En
un círculo universitario del hemisferio norte un boliviano osado lanza la
pregunta de cuál es la diferencia entre un alemán y un latinoamericano, para
luego responder -con una mueca socarrona- que el alemán te cree cuando le dices
gusto en conocerte. Los dos colombianos, el salvadoreño y el mexicano que lo
rodean sueltan una risotada (o más). El belga -que por mala fortuna para los
divertidos hispanos entiende castellano- se dirige a ellos con visible
frustración para sentenciar: “por eso ustedes no son confiables”.
Condena inapelable. No somos confiables. Sin embargo -o más bien por lo menos-, la autoconciencia de ese común modo de ser (informales, corruptibles, impuntuales, poco serios) y la aceptación –acompañada de un sentido del humor algo lastimero- de esa personalidad fallida, nos ha disuadido de matarnos entre todos. De alguna forma hemos construido una ética particular -mezcla de ese humorismo algo cínico y fe- y nos hemos acomodado a un orden moral precario que parece sernos suficiente para sobrevivir, y no ser del todo infelices.
Las certezas que nos mueven son distintas a las de los europeos o de los norteamericanos. No son certezas cimentadas en la autoridad o el comportamiento previsible frente a la ley. Nosotros nos apoyamos en los códigos dictados por la familia, los amigos y la comunidad. Y nos sostenemos en el hecho de que podríamos estar peor. Colocamos el rasero abajo. De ahí nuestro optimismo (cuando no resignación).
Un artículo reciente de The Economist explica que Latinoamérica no enfrenta riesgos serios de alguna guerra y está muy lejos de los más agudos conflictos mundiales. Que goza de vastos recursos naturales y que su gente es feliz “thanks to family, friends and the fiesta, the eternal pleasures of Latin American life”…

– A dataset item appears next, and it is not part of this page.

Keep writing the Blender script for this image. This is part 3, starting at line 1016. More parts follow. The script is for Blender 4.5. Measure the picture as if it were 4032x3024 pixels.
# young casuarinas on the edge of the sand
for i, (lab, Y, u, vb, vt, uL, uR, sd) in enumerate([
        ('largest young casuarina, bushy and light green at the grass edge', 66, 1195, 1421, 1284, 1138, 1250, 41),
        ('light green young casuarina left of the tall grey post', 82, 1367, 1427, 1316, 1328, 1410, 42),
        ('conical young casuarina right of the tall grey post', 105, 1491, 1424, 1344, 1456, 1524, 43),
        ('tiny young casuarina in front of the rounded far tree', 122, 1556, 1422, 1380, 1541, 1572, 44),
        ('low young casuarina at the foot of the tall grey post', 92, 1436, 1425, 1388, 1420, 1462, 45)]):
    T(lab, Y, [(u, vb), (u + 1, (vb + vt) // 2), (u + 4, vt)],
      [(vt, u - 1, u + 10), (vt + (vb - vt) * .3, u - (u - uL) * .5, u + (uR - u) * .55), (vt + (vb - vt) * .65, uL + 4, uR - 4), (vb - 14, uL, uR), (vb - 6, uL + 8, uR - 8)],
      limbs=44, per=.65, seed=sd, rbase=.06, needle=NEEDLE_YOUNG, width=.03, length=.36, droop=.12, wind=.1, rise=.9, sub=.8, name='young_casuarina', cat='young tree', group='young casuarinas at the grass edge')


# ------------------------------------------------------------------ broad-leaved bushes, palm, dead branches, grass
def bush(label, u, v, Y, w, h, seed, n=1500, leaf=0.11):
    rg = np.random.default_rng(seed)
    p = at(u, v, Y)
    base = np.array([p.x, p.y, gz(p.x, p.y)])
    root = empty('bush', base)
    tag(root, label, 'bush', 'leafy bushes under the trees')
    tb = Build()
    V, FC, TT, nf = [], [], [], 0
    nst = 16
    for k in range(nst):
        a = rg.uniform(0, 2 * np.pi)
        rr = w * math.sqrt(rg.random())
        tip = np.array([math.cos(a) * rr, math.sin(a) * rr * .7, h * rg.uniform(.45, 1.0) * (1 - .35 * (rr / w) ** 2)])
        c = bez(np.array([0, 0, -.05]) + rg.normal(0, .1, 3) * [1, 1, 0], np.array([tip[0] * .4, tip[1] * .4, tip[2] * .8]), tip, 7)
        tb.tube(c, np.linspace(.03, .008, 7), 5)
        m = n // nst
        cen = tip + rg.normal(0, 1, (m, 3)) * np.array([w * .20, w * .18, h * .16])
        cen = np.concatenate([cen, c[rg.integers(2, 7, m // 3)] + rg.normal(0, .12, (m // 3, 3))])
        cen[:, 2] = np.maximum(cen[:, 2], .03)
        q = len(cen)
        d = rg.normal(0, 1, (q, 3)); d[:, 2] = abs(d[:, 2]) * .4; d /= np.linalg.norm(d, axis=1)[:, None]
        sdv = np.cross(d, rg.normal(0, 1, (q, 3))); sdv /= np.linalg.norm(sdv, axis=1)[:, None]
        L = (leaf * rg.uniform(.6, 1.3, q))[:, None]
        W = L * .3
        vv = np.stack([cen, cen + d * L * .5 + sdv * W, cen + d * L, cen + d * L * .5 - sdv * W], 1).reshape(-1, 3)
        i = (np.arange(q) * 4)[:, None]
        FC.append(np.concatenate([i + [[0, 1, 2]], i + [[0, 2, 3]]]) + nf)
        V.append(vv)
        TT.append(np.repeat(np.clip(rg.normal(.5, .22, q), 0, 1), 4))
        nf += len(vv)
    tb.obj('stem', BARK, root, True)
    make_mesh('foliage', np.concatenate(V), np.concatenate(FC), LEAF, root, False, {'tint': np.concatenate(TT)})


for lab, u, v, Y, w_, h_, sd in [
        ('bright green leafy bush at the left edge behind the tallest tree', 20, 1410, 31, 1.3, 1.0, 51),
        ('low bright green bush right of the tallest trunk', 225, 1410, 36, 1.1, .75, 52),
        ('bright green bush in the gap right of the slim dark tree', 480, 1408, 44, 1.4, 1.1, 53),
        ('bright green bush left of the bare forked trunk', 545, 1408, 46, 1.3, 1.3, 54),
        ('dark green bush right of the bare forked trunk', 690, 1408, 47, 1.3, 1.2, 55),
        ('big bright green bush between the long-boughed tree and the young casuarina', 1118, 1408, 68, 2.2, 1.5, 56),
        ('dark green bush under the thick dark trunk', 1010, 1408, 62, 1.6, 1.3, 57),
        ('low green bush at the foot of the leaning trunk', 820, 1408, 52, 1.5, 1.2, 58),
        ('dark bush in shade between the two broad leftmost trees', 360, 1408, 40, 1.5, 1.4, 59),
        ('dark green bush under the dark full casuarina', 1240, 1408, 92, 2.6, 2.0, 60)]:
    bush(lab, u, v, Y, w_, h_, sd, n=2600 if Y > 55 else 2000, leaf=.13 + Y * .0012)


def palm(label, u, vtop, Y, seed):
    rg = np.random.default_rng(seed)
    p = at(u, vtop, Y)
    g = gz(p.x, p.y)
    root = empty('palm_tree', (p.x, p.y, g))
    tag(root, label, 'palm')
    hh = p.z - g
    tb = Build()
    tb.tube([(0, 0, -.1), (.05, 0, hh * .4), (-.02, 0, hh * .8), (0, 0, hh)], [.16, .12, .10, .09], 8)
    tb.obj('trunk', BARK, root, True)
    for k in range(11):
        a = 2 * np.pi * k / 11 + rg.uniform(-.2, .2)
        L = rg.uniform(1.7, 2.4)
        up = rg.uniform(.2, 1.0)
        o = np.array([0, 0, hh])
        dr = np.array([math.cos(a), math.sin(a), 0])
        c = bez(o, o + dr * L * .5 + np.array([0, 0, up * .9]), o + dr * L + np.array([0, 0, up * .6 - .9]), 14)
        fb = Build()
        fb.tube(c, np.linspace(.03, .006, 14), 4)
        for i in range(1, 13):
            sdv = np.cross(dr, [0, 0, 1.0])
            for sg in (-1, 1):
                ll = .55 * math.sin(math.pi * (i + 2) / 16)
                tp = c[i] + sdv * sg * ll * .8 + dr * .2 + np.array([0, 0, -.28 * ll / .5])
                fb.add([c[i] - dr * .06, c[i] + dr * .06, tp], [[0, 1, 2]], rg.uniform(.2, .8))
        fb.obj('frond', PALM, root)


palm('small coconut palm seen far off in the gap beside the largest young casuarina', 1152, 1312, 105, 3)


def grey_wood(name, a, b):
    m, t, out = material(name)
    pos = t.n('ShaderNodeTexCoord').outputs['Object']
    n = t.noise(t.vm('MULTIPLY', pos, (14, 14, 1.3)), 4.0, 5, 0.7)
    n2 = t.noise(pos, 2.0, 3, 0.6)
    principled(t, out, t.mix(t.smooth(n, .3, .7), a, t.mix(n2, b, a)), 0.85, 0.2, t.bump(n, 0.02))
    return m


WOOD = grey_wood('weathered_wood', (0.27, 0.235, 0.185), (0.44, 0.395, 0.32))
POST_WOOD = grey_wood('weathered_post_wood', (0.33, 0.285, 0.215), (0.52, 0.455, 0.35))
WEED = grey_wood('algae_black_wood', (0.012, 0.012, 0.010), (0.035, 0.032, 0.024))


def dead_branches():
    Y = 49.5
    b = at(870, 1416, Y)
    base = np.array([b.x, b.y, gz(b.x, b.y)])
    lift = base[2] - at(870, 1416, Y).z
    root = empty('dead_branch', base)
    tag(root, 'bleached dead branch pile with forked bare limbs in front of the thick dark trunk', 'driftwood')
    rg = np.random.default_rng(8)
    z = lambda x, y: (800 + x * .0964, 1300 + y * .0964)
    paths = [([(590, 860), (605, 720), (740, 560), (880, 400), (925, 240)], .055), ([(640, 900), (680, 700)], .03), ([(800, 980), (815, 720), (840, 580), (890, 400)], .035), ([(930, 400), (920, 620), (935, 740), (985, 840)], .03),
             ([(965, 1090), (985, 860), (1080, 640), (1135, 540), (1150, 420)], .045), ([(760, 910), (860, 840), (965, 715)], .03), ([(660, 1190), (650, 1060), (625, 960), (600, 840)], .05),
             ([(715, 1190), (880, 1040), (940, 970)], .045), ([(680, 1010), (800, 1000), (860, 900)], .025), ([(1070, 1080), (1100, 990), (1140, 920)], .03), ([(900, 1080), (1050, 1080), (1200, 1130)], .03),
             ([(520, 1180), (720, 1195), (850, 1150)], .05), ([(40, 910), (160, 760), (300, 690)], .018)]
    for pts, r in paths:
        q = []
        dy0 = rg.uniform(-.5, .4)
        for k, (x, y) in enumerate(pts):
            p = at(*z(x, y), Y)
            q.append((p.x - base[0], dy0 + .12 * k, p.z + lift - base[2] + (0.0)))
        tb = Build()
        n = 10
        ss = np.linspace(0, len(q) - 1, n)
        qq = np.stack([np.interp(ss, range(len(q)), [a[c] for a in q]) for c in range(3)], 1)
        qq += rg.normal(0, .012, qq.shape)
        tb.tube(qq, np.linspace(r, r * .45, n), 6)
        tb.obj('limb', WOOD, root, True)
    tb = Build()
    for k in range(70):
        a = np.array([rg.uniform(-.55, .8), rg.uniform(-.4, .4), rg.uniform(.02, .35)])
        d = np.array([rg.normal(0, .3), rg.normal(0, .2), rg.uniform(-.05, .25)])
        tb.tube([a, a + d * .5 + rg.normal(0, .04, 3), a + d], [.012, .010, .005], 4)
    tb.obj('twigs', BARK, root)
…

La revista inglesa no se anima a dar un diagnóstico psicológico, pero lo sugiere. Soy mexicana con sangre hondureña y residencia boliviana de larga data. No podría denunciar algún despropósito del periodista que redacta la nota (tal vez sorna sí), cuando mis naciones ocupan los primeros lugares en los rankings mundiales de corrupción y pobreza, y aun así encuentran siempre un espacio para el goce, ya sea de bajo presupuesto; y el humor (que funciona como escudo).
Chile, que también corre por mis venas, es un caso extraño: un país al que le hicieron creer que su madre biológica era Europa pero que había sido adoptado por Latinoamérica, se ha visto mejor al espejo y ha reconocido en su rostro los mismos rasgos de sus hermanos de sangre, que ahora ríen con él.
Pero hay quienes persisten en negar ese parentesco y no ríen. Entre ellos, un exministro del Estado chileno que al término del proceso constituyente se lamentaba: “Estamos perdiendo la oportunidad de tener una constitución para un país desarrollado (léase serio) y no para un típico país latinoamericano (léase poco confiable)”.
En un aula de clases en Toronto, la profesora preguntó a sus alumnos -de variado origen- de qué bromeábamos en nuestros países. Los latinos coincidimos en que solíamos burlarnos de los gobernantes, y de nuestra situación política y económica. Los asiáticos -agraviados por las respuestas-, contestaron que ellos no se burlaban. Quizás porque no tienen de qué.
Y es que los japoneses se suicidan para no burlarse de la desgracia. Los latinoamericanos nos reímos de la desgracia para no suicidarnos.
Un análisis de las causas que han llevado a nuestro subcontinente al despelote tomaría largas horas de trabajo y varios miles más de caracteres. Lo que sí resulta sencillo, es comprender la irritación de algunos “nórdicos” frente a nuestra incapacidad de tomarnos en serio.
Aunque, como diría ElPapirri, nosotros también nos preocupamos por nuestros problemas, pero qué nos importa. Tenemos familiy, friends and the fiesta.